I must also be a sucker for this deck. I think I’ve now tried to rebuild it something like three separate distinct times. There’s even an old column on StarCityGames.com where I talk about getting “feedback” from Seth Burn and Rob Kinyon, the other gentleman who built the original deck. There’s no link to the original article, but I remember (and infer in the article) that the feedback was, shall we say, less than gentlemanly. All this talk about how “nothing new ever populates” but people can still be VERY protective of what few innovations do come around.

I think I also tried to rebuild it when Wizards printed Stampeding Serow. I’m glad they went back to the original.

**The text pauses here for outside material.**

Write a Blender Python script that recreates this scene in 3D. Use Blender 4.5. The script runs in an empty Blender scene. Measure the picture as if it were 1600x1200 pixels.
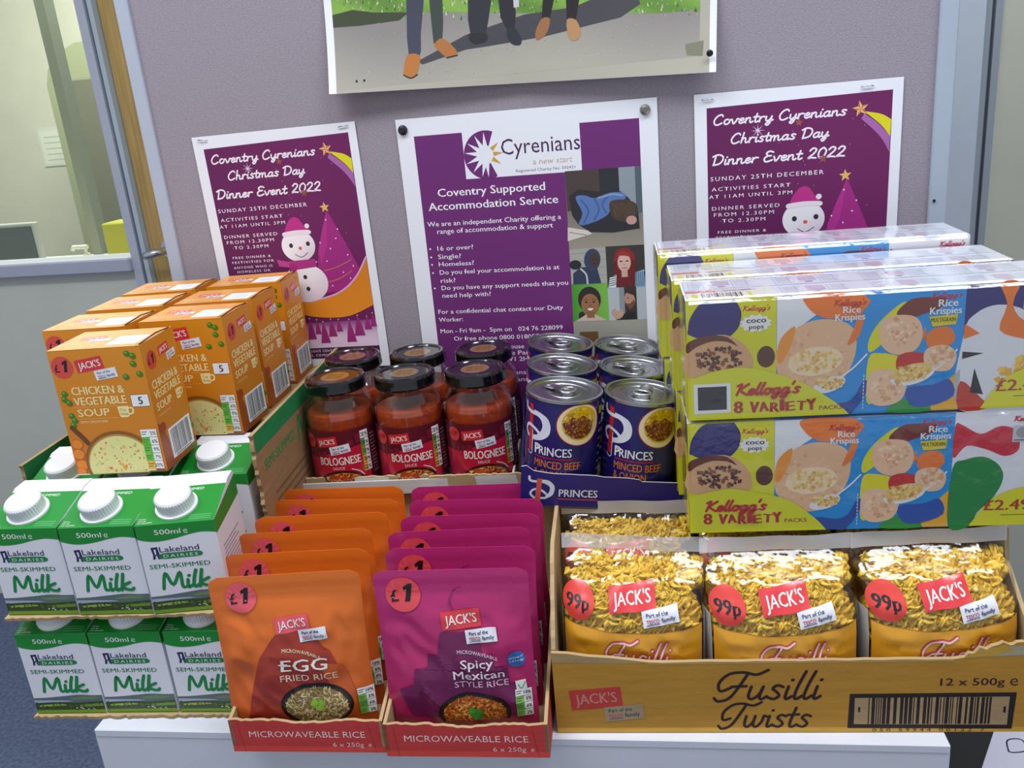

Okay, this looks like a good point to wrap up. Point yourself into the forums and tell me what you think. Does the deck have merit? A chance against any of the top-tier decks? Does it need to sideboard heavily to have a chance against Faeries, like most of the decks I build? If so, one potentially good option might be the new Elf archer in Conflux:

Scattershot Archer — G
Creature — Elf Archer (C)
Tap: Scattershot Archer deals 1 damage to each creature with flying.
1/2

This guy is fairly extraordinary for a common, I think. A 1/2 for 1 mana is already above the curve, and then this Green Devoted Hero gets that amazing tap ability on top of that. Sure, he wears a giant “Agony Warp Me” sign on his back, but he comes down before Faeries has any chance at countering him, and he kills off pretty much the entire team, meaning a LOT less things for Mistbind Clique to Champion. You’ll probably need him AND Cloudthresher AND Firespout but that certainly gives you a lot of questions that they have to answer, all while bouncing and replaying your Kitchen Finks, which they also hate.